Neben dem sportlichen Erfolg beschäftigt die DFB-Elf ohnehin noch eine zweite große Mission, die aber eng mit der ersten verwoben ist: die Bindung zu den Fans. Wie das klappen soll, erklärte Ginter auf der Pressekonferenz. Für mehr Fan-Bindung gebe es zwei Wege - entweder der Erfolg oder sich nicht "so distanziert zu zeigen". Er selbst nannte das perfekte Beispiel dafür nicht, dabei es liegt auf der Hand: Borussia Dortmund. Der BVB steht während der Länderspielpause an der Spitze der Bundesliga-Tabelle, Trainer Edin Terzić hat die Liebe zu den Fans wieder neu entfacht. Am Sonntag trat er beim Saisonauftakt der Dortmunder Nordstadt-Liga auf, einem Straßenfußballwettberb für Jugendliche. Und stellte dort eindrucksvoll unter Beweis, was Fanliebe bedeutet (hier bei Stephan Uersfeld nochmal im Detail nachlesbar).
Emre Can liebt Zweikämpfe
Auf dem DFB-Podium saß unterdessen auch jemand, der das Geheimnis der Borussia kennt. Emre Can tauchte doch etwas überraschend in der Nominierungsliste des Bundestrainers auf. Sein letztes Länderspiel hatte der 29-Jährige noch unter Ex-Bundestrainer Jogi Löw gemacht - 2021 wurde er beim EM-Achtelfinal-Aus gegen England eingewechselt. Nun also die Rückkehr, die Neu-Trainer Flick schon vor einigen Tagen mit einem Extralob versah. "Ich habe mit Emre vor der WM gesprochen. Ich habe ihm damals gesagt: 'Hey, höre zu, wir haben 2024 eine Europameisterschaft in Deutschland. Wenn deine Entwicklung so ist, wie wir uns das vorstellen, hast du hier wieder eine Chance, in die Mannschaft zu kommen.' Das ist jetzt so", sagte Flick.
Wohin genau Can in die Mannschaft kommen soll, ist noch unklar. "Meine Rolle wird man im Laufe der Maßnahmen hier sehen", sagte der 29-Jährige selbst. "Ich liebe Zweikämpfe, ich liebe es, mich für die Mannschaft reinzuhauen", führte er weiter aus. "Ich will mich beweisen und auch Länderspiele machen." Und erklärte, dass es am Ende auch auf Mentalität ankomme. Denn nach Jahren, in denen der BVB für seinen angeblichen Mangel an eben jener kritisiert wurde, sind sie plötzlich vorbildlich darin.

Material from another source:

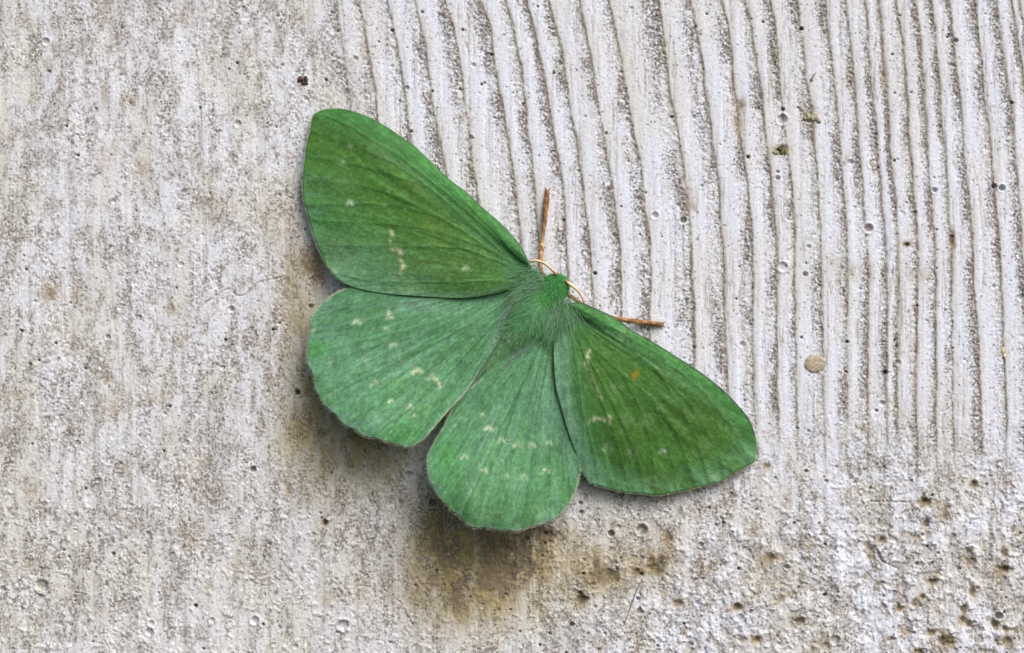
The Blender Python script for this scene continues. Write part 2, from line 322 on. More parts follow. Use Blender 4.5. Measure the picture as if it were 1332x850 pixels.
def build_wall():
    dx = 1.17
    fine_x = np.arange(-24, 1357, dx); fine_y = np.arange(-20, 871, dx)
    def grow(lim, start, sign):
        out = []; st = dx; v = start
        while abs(v - start) < lim:
            st *= 1.13; v += sign * st; out.append(v)
        return np.array(out)
    gx = grow(1700, fine_x[-1], 1); gxl = grow(1700, fine_x[0], -1)[::-1]
    gy = grow(1700, fine_y[-1], 1); gyl = grow(1700, fine_y[0], -1)[::-1]
    xs = np.r_[gxl, fine_x, gx]; ys = np.r_[gyl, fine_y, gy]
    nx, ny = len(xs), len(ys)
    X, Y = np.meshgrid(xs, ys)
    # wobble of the grain lines
    wob = (fbm(X, Y, 60, 160, 5, 3) - .5) * 4 + (vn(X, Y, 9, 26, 6) - .5) * 2.2 + (vn(X, Y, 4, 7, 8) - .5) * 1.4
    Xw = X + wob
    gl = groove_list()
    G = np.stack([np.interp(ys, [a[1] for a in q], [a[0] for a in q]) for q in gl], 1)  # ny x ng
    G = np.sort(G, axis=1)
    U = np.zeros_like(X); WD = np.zeros_like(X); ID = np.zeros_like(X)
    for j in range(ny):
        k = np.clip(np.searchsorted(G[j], Xw[j]) - 1, 0, G.shape[1] - 2)
        a = G[j, k]; b = G[j, k + 1]
        U[j] = np.clip((Xw[j] - a) / (b - a), 0, 1); WD[j] = b - a; ID[j] = k
    dR = (1 - U) * WD; dL = U * WD
    # where the grain is crisp: upper right, fading to the left and to the bottom
    edge_n = (fbm(X, Y, 90, 70, 9, 3) - .5) * 160
    right = sstep(380, 520, X + edge_n * .5 - Y * .05)
    low = 1 - sstep(505, 635, Y + edge_n * .5)
    Wg = right * (0.10 + 0.90 * low)
    Wg = np.maximum(Wg, 0.10 + 0.12 * (1 - right))
    gid = hash2(ID, ID * 0, 3)
    crisp = Wg * (0.65 + 0.5 * gid)
    brk = 0.55 + 0.6 * fbm(X, Y, 14, 60, 31, 3)
    # relief, in pixels
    prof = np.where(U < .34, np.sin(U / .34 * math.pi / 2) ** 0.9, 1 - ((U - .34) / .66) ** 2.1 * 0.85)
    h = .75 * crisp * prof * (.6 + .8 * fbm(X, Y, 40, 110, 33, 2))
    notch = np.exp(-(dR / 1.4) ** 2) * brk + 0.35 * np.exp(-(dL / 1.4) ** 2) * brk
    h -= 1.5 * crisp * notch
    # second, fainter grain lines
    fine = fbm(X + wob * .6, Y, 7.5, 150, 41, 3)
    h += (fine - .5) * (1.9 * (0.5 + 0.5 * right))
    fineline = np.exp(-((fine - .42) / .022) ** 2) * sstep(.42, .6, fbm(X, Y, 14, 70, 45, 2))
    h -= fineline * .6
    h += (fbm(X, Y, 46, 120, 43, 3) - .5) * 5.0 * (1 - .7 * right * low)
    # gritty areas
    gritband = sstep(.45, .85, U) * (1 - sstep(.0, 1., Y * 0)) if False else sstep(.42, .9, U)
    gpatch = sstep(.44, .62, fbm(X, Y, 22, 50, 51, 4))
    leftgrit = (1 - right * low)
    grit = np.clip(gritband * right * low * (.55 + .7 * gpatch) + leftgrit * (.25 + .85 * gpatch) * .8, 0, 1.2)
    n_small = hash2(np.floor(X / 1.6), np.floor(Y / 1.6), 61)
    g1 = vn(X, Y, 2.6, 2.6, 62); g2 = vn(X, Y, 4.6, 5.2, 63); g3 = vn(X, Y, 1.7, 1.9, 64)
    h += grit * ((g1 - .5) * 1.5 + (g2 - .5) * .8 + (g3 - .5) * 1.5) * (1 - .55 * leftgrit)
    h += (g1 - .5) * .25
    # sparse sharp crumbs and pits everywhere
    sp = vn(X, Y, 3.2, 3.2, 71)
    h -= sstep(.86, .97, sp) * 1.3 * (0.35 + grit)
    # rough, spalled bottom right corner
    rough = sstep(560, 800, Y + (X - 1000) * .30 + edge_n * .35) * sstep(640, 900, X + edge_n * .4)
    lump = fbm(X, Y, 15, 17, 81, 4)
    h += rough * (sstep(.52, .72, lump) * 1.8 - sstep(.42, .3, lump) * 1.5)
    crumb = fbm(X, Y, 7, 7, 83, 3)
    h += rough * sstep(.60, .78, crumb) * 1.9
    mid = sstep(540, 680, Y + edge_n * .3) * (1 - rough)
    h += mid * sstep(.6, .75, crumb) * 1.2
    # large undulation
    h += (fbm(X, Y, 420, 700, 91, 2) - .5) * 7

    # ---- colours (dirt on the stone, plus some shade tints painted in)
    pale = np.array([0.765, 0.795, 0.880]); cream = np.array([0.69, 0.685, 0.645]); gray = np.array([0.36, 0.335, 0.32])
    umber = np.array([0.19, 0.155, 0.10]); ochre = np.array([0.235, 0.170, 0.070]); moss = np.array([0.30, 0.30, 0.16])
    C = np.ones(X.shape + (3,)) * pale
    def mix(c, m):
        nonlocal C
        m = np.clip(m, 0, 1)[..., None]; C = C * (1 - m) + np.asarray(c) * m
    creamy = np.clip((1 - sstep(.05, .35, U)) * right * low * .45 + sstep(.42, .62, fbm(X, Y, 50, 80, 101, 3)) * .75 * (1 - .55 * right * low), 0, 1)  # shaded left flank of each ridge painted cream, plus random cream blotches
    mix(cream, creamy)
    mix(cream, (1 - right) * .22 + mid * .25)
    speck = (g1 * .5 + g3 * .3 + n_small * .35)
    mott = fbm(X, Y, 9, 20, 104, 4); blot = fbm(X, Y, 34, 90, 140, 3)
    mix(gray * 1.25, np.clip(gritband * right * low * (.3 + .5 * gpatch), 0, 1) * .40)
    mix([.53, .505, .47], leftgrit * sstep(.42, .66, mott * .6 + blot * .4) * .58)
    dense = np.clip(grit * .8 + leftgrit * sstep(.44, .6, mott) * .6, 0, 1.3)
    mix(gray, dense * sstep(.52, .72, speck) * .80)
    mix([.17, .15, .13], dense * sstep(.72, .88, speck) * .55)
    mix([.86, .87, .90], dense * sstep(.40, .28, speck) * .5)
    mix([.22, .19, .15], sstep(.80, .93, vn(X, Y, 2.4, 3.4, 142)) * (.25 + .6 * leftgrit * sstep(.42, .6, blot)))
    gdirt = np.maximum(np.exp(-(dR / 2.4) ** 2), .75 * np.exp(-(dL / 1.3) ** 2)) * np.clip(crisp * 1.2, 0, 1) * np.clip(brk * 1.9 - .75 + (g2 - .5) * 1.3, 0, 1.1)
    side = hash2(ID, ID * 0 + 5, 9)[..., None]
    mix(umber * .95, gdirt * .92)
    mix([.42, .39, .35], fineline * (.25 + .45 * right * low))
    olive = np.exp(-(dR / 5.5) ** 2) * crisp * sstep(.45, .62, fbm(X, Y, 20, 44, 106, 3))
    mix(moss * 1.35, olive * .38)
    rusty = np.exp(-(dR / 2.6) ** 2) * crisp * sstep(.58, .70, fbm(X, Y, 16, 60, 107, 3)) * sstep(1000, 1150, X)
    mix([.33, .19, .15], rusty * .6)
    tiny = hash2(np.floor(X / 2.1), np.floor(Y / 2.1), 111)
    mix([.16, .14, .13], sstep(.984, .992, tiny) * .75)
    # stains, with wing shadow tinted in
    st = np.zeros_like(X); pit = np.zeros_like(X)
    for (sx, sy, rx, ry, am) in STAINS_AND_SHADE:
        rx *= 1.25; ry *= 1.25
        m = (np.abs(xs - sx) < 3 * rx); n = (np.abs(ys - sy) < 3 * ry)
        i0, i1 = np.where(m)[0][[0, -1]]; j0, j1 = np.where(n)[0][[0, -1]]
        xx = X[j0:j1 + 1, i0:i1 + 1]; yy = Y[j0:j1 + 1, i0:i1 + 1]
        st[j0:j1 + 1, i0:i1 + 1] += am * np.exp(-((xx - sx) / rx) ** 2 - ((yy - sy) / ry) ** 2)
        if am >= .6 and rx < 22:
            h[j0:j1 + 1, i0:i1 + 1] -= 1.8 * am * np.exp(-((xx - sx) / rx / .8) ** 2 - ((yy - sy) / ry / .8) ** 2)
    shade_dirt = np.zeros_like(X)  # olive dirt streaks plus hindwing shadow painted into the colour
    for (sx, sy, rx, ry, am) in [(436, 560, 60, 66, .75), (500, 590, 46, 46, .5), (396, 500, 28, 80, .5), (392, 400, 22, 60, .35), (600, 735, 60, 66, 1.0), (570, 690, 26, 40, .7), (640, 770, 60, 40, .35), (680, 720, 50, 26, .4), (740, 745, 70, 45, .42), (830, 735, 50, 36, .38), (700, 800, 60, 30, .2)]:
        shade_dirt += am * np.exp(-((X - sx) / rx) ** 2 - ((Y - sy) / ry) ** 2)
    shade_dirt0 = shade_dirt * sstep(.25, .6, mott)
    mix([.43, .37, .145], np.clip(shade_dirt * 1.1, 0, 1) * (.48 + .50 * sstep(.35, .58, fbm(X, Y, 13, 26, 147, 4))))
    mix([.22, .17, .06], sstep(.3, 1, shade_dirt) * sstep(.52, .66, fbm(X, Y, 7, 11, 144, 3)) * .6)
    for (sx, sy, rx, ry, am) in STAINS_AND_SHADE:
        if rx > 13 or am < .55 or sy < 590: continue
        i0, i1 = np.searchsorted(xs, [sx - 3 * rx, sx + 3 * rx]); j0, j1 = np.searchsorted(ys, [sy - 3 * ry, sy + 3 * ry])
        xx = X[j0:j1, i0:i1]; yy = Y[j0:j1, i0:i1]
        q = np.sqrt(((xx - sx) / rx) ** 2 + ((yy - sy) / ry) ** 2) + (fbm(xx, yy, 6, 7, int(sx), 3) - .5) * 1.6
        g = am * (1 - sstep(.25, 1.15, q))
        pit[j0:j1, i0:i1] = np.maximum(pit[j0:j1, i0:i1], g)
        h[j0:j1, i0:i1] -= g * 2.2
        q2 = np.exp(-(((xx - sx - rx * .7) / rx / .8) ** 2 + ((yy - sy + ry * .9) / ry / .7) ** 2)) * sstep(.4, .6, fbm(xx, yy, 5, 5, int(sy), 2))
        h[j0:j1, i0:i1] += q2 * am * 2.6
        C[j0:j1, i0:i1] = C[j0:j1, i0:i1] * (1 - q2[..., None] * .7) + pale * q2[..., None] * .7
    mix(ochre * 1.1, pit * .65)
    mix([.13, .095, .04], sstep(.6, 1.25, pit * (.55 + fbm(X, Y, 4, 5, 151, 2))) * .7)
    brn = fbm(X, Y, 10, 22, 121, 4); fn = fbm(X, Y, 4, 5, 122, 3)
    stain_shade = st * sstep(.26, .62, brn * .6 + fn * .4)
    mix(ochre * 1.35 + .05, np.clip(stain_shade * .80 + st * .26, 0, .88))
    mix(umber, sstep(.32, 1.0, stain_shade * (fn + .45)) * .8)
    # rust-brown dirt held by the hollows of the rough corner
    mix(ochre * 1.35, rough * sstep(.42, .33, lump) * sstep(.48, .62, fbm(X, Y, 30, 36, 131, 3)) * .42)
    mix(pale, rough * sstep(.58, .72, lump) * .35)

    # pores
    extra = []
    r2 = random.Random(11)
    for _ in range(430):
        extra.append((r2.uniform(0, 1332), r2.uniform(0, 850), r2.choice([1.2, 1.3, 1.5, 1.7, 2.1]), r2.uniform(.8, 2)))
    for _ in range(90):
        extra.append((r2.uniform(700, 1332), r2.uniform(600, 850), r2.uniform(1.5, 2.6), r2.uniform(.8, 2)))
    for (px, py, r, dp) in PORES + extra:
        i0, i1 = np.searchsorted(xs, [px - 2.4 * r - 2, px + 2.4 * r + 2]); j0, j1 = np.searchsorted(ys, [py - 2.4 * r - 2, py + 2.4 * r + 2])
        xx = X[j0:j1, i0:i1]; yy = Y[j0:j1, i0:i1]
        d = np.sqrt((xx - px) ** 2 + ((yy - py) * 1.05) ** 2) / r
        hole = 1 - sstep(.62, 1.08, d)
        sub = h[j0:j1, i0:i1]
        flat = sub * (1 - hole) + (sub.mean() - r * .95 * dp) * hole
        rim = np.exp(-((d - 1.28) / .22) ** 2) * .16 * r * (r > 2.2)
        h[j0:j1, i0:i1] = flat + rim
        dark = np.clip((dp - 1.0) * .9, 0, .85)
        c0 = C[j0:j1, i0:i1]; mm = (hole * (dark if dp > 1 else .18))[..., None]
        C[j0:j1, i0:i1] = c0 * (1 - mm) + np.array([.10, .085, .07] if dp > 1 else [.45, .41, .38]) * mm
        if (px, py) == (1130.4, 297):
            C[j0:j1, i0:i1] = C[j0:j1, i0:i1] * (1 - hole[..., None] * .7) + np.array([.42, .33, .32]) * hole[..., None] * .7
    # hairline cracks (left of the moth)
    for crack in ([(262, 399), (268, 393), (276, 389), (283, 383), (290, 379), (298, 376)],
                  [(303, 381), (309, 385), (318, 384), (326, 377), (334, 369), (346, 365), (358, 363), (368, 360)],
                  [(402, 364), (412, 360), (421, 357)], [(1133, 653), (1160, 653), (1183, 654)], [(1184, 652), (1187, 662), (1187, 672), (1182, 676)],
                  [(1140, 712), (1146, 728), (1158, 736), (1168, 740)]):
        cp = catmull(crack, 60)
        i0, i1 = np.searchsorted(xs, [cp[:, 0].min() - 5, cp[:, 0].max() + 5]); j0, j1 = np.searchsorted(ys, [cp[:, 1].min() - 5, cp[:, 1].max() + 5])
        xx = X[j0:j1, i0:i1]; yy = Y[j0:j1, i0:i1]
        d = np.min((xx[..., None] - cp[:, 0]) ** 2 + (yy[..., None] - cp[:, 1]) ** 2, axis=-1)
        m = np.exp(-d / 1.1)
        h[j0:j1, i0:i1] -= m * 1.6
        mm = (m * .38)[..., None]; C[j0:j1, i0:i1] = C[j0:j1, i0:i1] * (1 - mm) + umber * mm
    alpha = right * low * (sstep(.30, .85, U) * (.26 + .6 * gpatch) + .9 * np.exp(-(dR / 3.4) ** 2) * brk) \
        + leftgrit * (.09 + .54 * sstep(.42, .62, mott * .6 + blot * .4)) + st * .12 + .25 * np.clip(shade_dirt0, 0, 1) + .14 * right * low
    alpha = np.clip(alpha, 0, 1.1)[..., None]
    C = np.concatenate([C, alpha], -1)
    h -= 3.0
    V = np.stack([(X - CX) * S, -h * S, (CY - Y) * S], -1)
    # the wall is a slab: its rim turns back
    V[0, :, 1] = V[-1, :, 1] = 0.12; V[:, 0, 1] = V[:, -1, 1] = 0.12
    ff, ls = grid_faces(nx, ny)
    ob = mesh_from("concrete_wall", V.reshape(-1, 3), ff, ls, M_CONC, colors=C.reshape(-1, 4).astype(np.float32))
    ob["kind"] = "structure"
    ob["label"] = "weathered pale board-marked concrete wall with vertical grooves, pores and brown stains"
    return ob, xs, ys, h
wall, WXS, WYS, WH = build_wall()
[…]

Es ist das, was die Spieler von Borussia Dortmund auch der Nationalmannschaft mitgeben sollen. "In diesem Jahr läuft es immer sehr gut im Verein", sagte Can. Das ist vielleicht noch untertrieben: Der BVB ist in diesem Kalenderjahr in der Liga noch ungeschlagen und könnte am 1. April mit einem Sieg im direkten Duell den Vorsprung auf die Bayern auf vier Punkte erhöhen. "Man kann schon sagen, dass wir ein richtig gutes Team sind", erklärte Can, "was auch nicht immer top gespielt hat, muss man auch ehrlich sagen." Der BVB habe aber immer Mentalität gezeigt, die Akteure auf dem Platz "sich für einander reingehauen". "Ich glaube, dass wir das als Beispiel für die Nationalmannschaft nehmen können."

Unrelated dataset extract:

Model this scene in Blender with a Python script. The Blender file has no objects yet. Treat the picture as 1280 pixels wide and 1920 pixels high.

Auch von Argentinien und Marokko lernen
Als Vorbild taugt aber nicht nur der BVB. Seit der Wüsten-WM sind vor allem Argentinien und Marokko die neuen Trendmannschaften. Während erstere um Superstar Lionel Messi den Titel holten, stürmten die zweiten sensationell bis ins Halbfinale. "Die haben nicht immer gut Fußball gespielt", sagte Can über beide Teams. "Aber die waren eine Mannschaft, eine Einheit, die haben sich immer reingehauen." Er glaube, dass viel erreicht werden könne, "wenn man Mannschaft zusammen verteidigt, als Mannschaft zusammen Fußball spielt. Wenn das jeder versteht und 100 Prozent gibt, kann man sehr, sehr erfolgreich sein."

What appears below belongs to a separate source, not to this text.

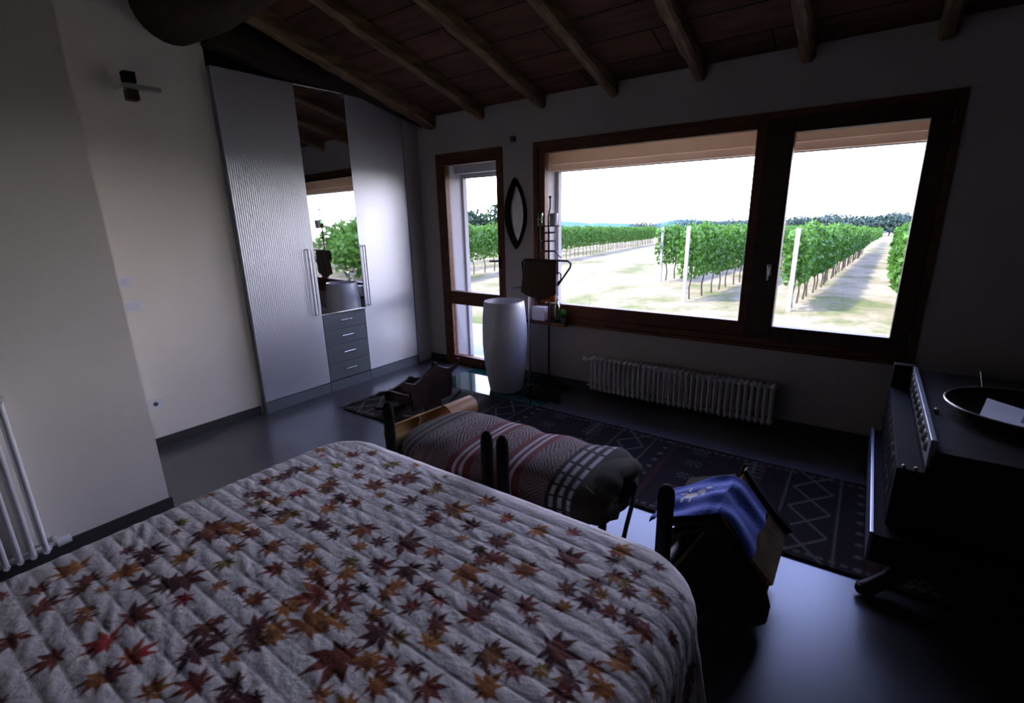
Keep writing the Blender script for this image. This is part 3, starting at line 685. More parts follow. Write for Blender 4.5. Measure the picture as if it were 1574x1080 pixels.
    k2 = np.floor(ph+.5); brk = (Sg/.34 + (k2*.37) % 1); g = np.abs(brk-np.round(brk))*2*.34/sp
    puff = np.minimum(puff, (np.clip(g, 0, 1)**.2)*.0038+.002)
    pk = np.sin(Sg*95+2.2*np.sin(Tg*60)+np.sin(Sg*31)*2)*.5+np.sin(Sg*61+Tg*85)*.5
    pk2 = np.sin(Sg*38+Tg*70+1.5*np.sin(Tg*33+Sg*17))
    puff = puff + (pk*.0008+pk2*.0008)*np.clip(f*1.5, 0, 1)
    und = .006*np.sin(Sg*3.1+1)*np.sin(Tg*2.7)
    Zp = Zp + (puff+und)*np.cos(th); Xp = Xp + puff*nx*np.sin(th); Yp = Yp + puff*ny*np.sin(th)
    Zp = np.maximum(Zp, .012)
    V = np.stack([Xp, Yp, Zp], -1).reshape(-1, 3)
    org = np.array([(BX0+BX1)/2, .25, BZ]); V = V-org
    idx = np.arange(ns*nt_).reshape(nt_, ns)
    F = np.stack([idx[:-1, :-1], idx[:-1, 1:], idx[1:, 1:], idx[1:, :-1]], -1).reshape(-1, 4)
    me = bpy.data.meshes.new('quilt')
    me.vertices.add(len(V)); me.vertices.foreach_set('co', V.astype(np.float32).ravel())
    me.loops.add(F.size); me.loops.foreach_set('vertex_index', F.astype(np.int32).ravel())
    me.polygons.add(len(F)); me.polygons.foreach_set('loop_start', np.arange(0, F.size, 4, dtype=np.int32))
    me.polygons.foreach_set('use_smooth', np.ones(len(F), bool))
    me.update(calc_edges=True)
    ca = me.color_attributes.new('Col', 'FLOAT_COLOR', 'POINT')
    C4 = np.ones((len(V), 4), np.float32); C4[:, :3] = base.reshape(-1, 3)
    ca.data.foreach_set('color', C4.ravel())
    me.materials.append(colattr_mat('quilt_cotton', .85, .25, 55, .1))
    o = bpy.data.objects.new('quilt', me); COL.objects.link(o); o.location = org
    return tag(o, 'white quilted bedspread printed with red and ochre maple leaves, draped over the bed', 'quilt')
quilt()

# ---------------------------------------------------------------- generic coloured grid (rug, kilim)
def grid_obj(name, nu, nv, fpos, fcol, mt, parent=None, origin=(0, 0, 0), wrap=False):
    U, Vv = np.meshgrid(np.linspace(0, 1, nu), np.linspace(0, 1, nv))
    P = fpos(U, Vv); C_ = fcol(U, Vv)
    V = np.stack(P, -1).reshape(-1, 3)-np.array(origin); idx = np.arange(nu*nv).reshape(nv, nu)
    F = np.stack([idx[:-1, :-1], idx[:-1, 1:], idx[1:, 1:], idx[1:, :-1]], -1).reshape(-1, 4)
    me = bpy.data.meshes.new(name); me.from_pydata(V.tolist(), [], F.tolist())
    for p in me.polygons: p.use_smooth = True
    ca = me.color_attributes.new('Col', 'FLOAT_COLOR', 'POINT'); C4 = np.ones((len(V), 4), np.float32); C4[:, :3] = C_.reshape(-1, 3)
    ca.data.foreach_set('color', C4.ravel()); me.materials.append(mt)
    o = bpy.data.objects.new(name, me); COL.objects.link(o)
    if parent: o.parent = parent
    else: o.location = origin
    return o
def lerp(base, m_, c): return base*(1-m_[..., None]) + np.array(c)*m_[..., None]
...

Deshalb kommt auch die zweite Überraschung im vom Aushilfskapitän Joshua Kimmich kritisierten DFB-Kader aus Dortmund: Marius Wolf. "Das sind beides Spieler, die eine Mentalität haben, die wir auf dem Platz brauchen", erklärte Flick die Nominierungen. Can ergänzte das mit seinen ganz persönlichen Eindrücken. "Bevor ich zum BVB kam, wusste ich nicht viel über Marius Wolf", sagte er. Aber nicht nur in den vergangenen Wochen sei er ihm positiv aufgefallen: "Nicht nur, wie er trainiert, sondern wie er auch Gas gegeben hat. Er hat nie gemeckert, er hat immer sein Ding gemacht."
Gleichzeitig könnte Wolf ein jahrelanges strukturelles Problem im DFB-Kader lösen. Denn dadurch, dass sich Kimmich im defensiven Mittelfeld zu Hause fühlt, fehlt seither jemand, der die Rechtsverteidiger-Position bekleiden kann. Wolf macht das beim BVB derzeit hervorragend. Und vielleicht ja auch bei der Nationalmannschaft. "Marius kann die Chance nutzen, ich traue ihm das auf jeden Fall zu", sagte Can.